Guy that traded help with our one neighbor had a '39 M that had catastrophic engine failure, yeah, one out of dozens, maybe hundreds had an engine problem, Complete new 450 281 cid engine installed, so old C-248 ran reliably for 19 years, and still no axle bearing failures.

I find it actually IMPOSSIBLE that an H made enough HP to hurt it's rear axle bearings. Kinda like the 756, 766, 786, clutches and TA's wear out but not enough stress on bearings, they run FOREVER,


The rearend rebuild program IH conducted on the 460/560, they actually saw signs of that problem starting with Super M & SM-TA, 400 a bit higher incidence, 450 a bit higher, as I said, Dad bought a '57 450 gas spring of '65, replaced the differential pinion bearings on left side one summer when cultivating, did other side following year. Tractor did ALL the fieldwork on 200+ acres, ran duals any time we were doing fieldwork.

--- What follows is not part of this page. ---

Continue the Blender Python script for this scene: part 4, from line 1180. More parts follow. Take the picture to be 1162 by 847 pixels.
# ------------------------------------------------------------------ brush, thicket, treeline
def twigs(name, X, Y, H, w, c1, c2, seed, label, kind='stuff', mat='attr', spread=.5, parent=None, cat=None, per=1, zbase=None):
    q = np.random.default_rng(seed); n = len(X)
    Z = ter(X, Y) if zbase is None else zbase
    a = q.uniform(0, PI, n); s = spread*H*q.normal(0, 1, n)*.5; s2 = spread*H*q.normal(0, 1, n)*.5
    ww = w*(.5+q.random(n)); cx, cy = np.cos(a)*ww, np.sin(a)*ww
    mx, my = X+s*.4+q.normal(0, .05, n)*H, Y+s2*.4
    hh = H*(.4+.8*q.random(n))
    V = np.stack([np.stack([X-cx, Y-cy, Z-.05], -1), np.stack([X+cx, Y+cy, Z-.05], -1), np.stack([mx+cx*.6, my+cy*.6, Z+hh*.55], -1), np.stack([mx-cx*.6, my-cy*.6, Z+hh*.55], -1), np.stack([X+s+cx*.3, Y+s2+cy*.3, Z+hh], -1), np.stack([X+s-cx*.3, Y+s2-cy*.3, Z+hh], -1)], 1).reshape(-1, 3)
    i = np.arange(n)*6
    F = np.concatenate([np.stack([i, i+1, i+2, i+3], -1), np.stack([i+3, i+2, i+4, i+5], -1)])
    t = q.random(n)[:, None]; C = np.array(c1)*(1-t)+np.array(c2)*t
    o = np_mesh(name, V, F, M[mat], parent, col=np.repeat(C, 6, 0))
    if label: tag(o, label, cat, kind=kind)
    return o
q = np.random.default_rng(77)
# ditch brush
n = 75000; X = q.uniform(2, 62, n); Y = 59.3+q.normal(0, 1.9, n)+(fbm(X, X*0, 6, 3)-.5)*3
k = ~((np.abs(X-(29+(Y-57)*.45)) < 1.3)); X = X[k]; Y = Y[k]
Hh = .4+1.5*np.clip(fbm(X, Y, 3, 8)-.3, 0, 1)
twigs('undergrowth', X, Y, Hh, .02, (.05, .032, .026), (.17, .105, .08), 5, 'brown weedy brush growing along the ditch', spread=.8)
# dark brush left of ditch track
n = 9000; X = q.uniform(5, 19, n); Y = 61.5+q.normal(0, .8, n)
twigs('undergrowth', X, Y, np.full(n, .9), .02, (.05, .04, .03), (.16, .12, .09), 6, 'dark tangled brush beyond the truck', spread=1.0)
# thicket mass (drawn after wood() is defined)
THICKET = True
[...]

Sold the tractor winter of '68/'69 with factory installed rear axle bearings still in it.

Was your Dad replacing axle bearings to pad the repair bill?

IH did find the problems with 460/560 was very localized, small area in Texas where furrowing or middle-busting with 4-row middlebuster where rear tractor tires were set out to run in the bottoms of the outer furrows had problems, all the rest were right in line with percentages of 450's with problems.

Dad and I did go into the rearend of the '51 M twice, once about '63, had a bearing outer race crack on the transmission input shaft, replaced that bearing and the transmission pilot bearing and some seals & gaskets, 2-3 years later the input yoke on that input shaft cracked at the keyway. Now the transmission pilot bearing on H's and especially M's IS a thing to watch, on hopped-up tractors, hard pulling in 4th gear really puts stress on the pilot bearing, has even been known to break the end off the transmission shaft the bearing sets on. Shifting to 2nd or 3rd gear out of 4th solves the problem. Super H and Super M both got much larger pilot bearings, like over twice as big. Problem solved!
 
Horse power has nothing to do with an axle bearing going out. You know what a skimpy little bearing IH put in the letter series? I attached a picture of one. IH Made tractor repairman a lot of money replacing those light duty bearings!

Some farmers ran their tractors so long we also had to replace the axle as they nearly sawed it in too with the bad bearing. While I'm on the subject again. Ice isn't what causes the hole in the bottom of the case under the bull gear. The hole is cut by the bull gear when the inside axle bearing goes out. We have patched many holes in the bottom of the case from bad inner bearing. Some people put a patch on the outside of the case on the bottom. Some braze the hole shut from the inside which is difficult. You stick your head under the backend of Farmalls at shows or auctions. You will find several with patches under one of the bull gears from the inner bearing going out.

I know two retired IH mechanics Both agree with my dad the IH should have put a much heavier bearing in the rearend.
a275331.jpg
 
When I bought my 48 M, I looked under the rearend and sure enough there was a weld! The seller said does that scare you, I said no that just tells me it had the bearings replaced!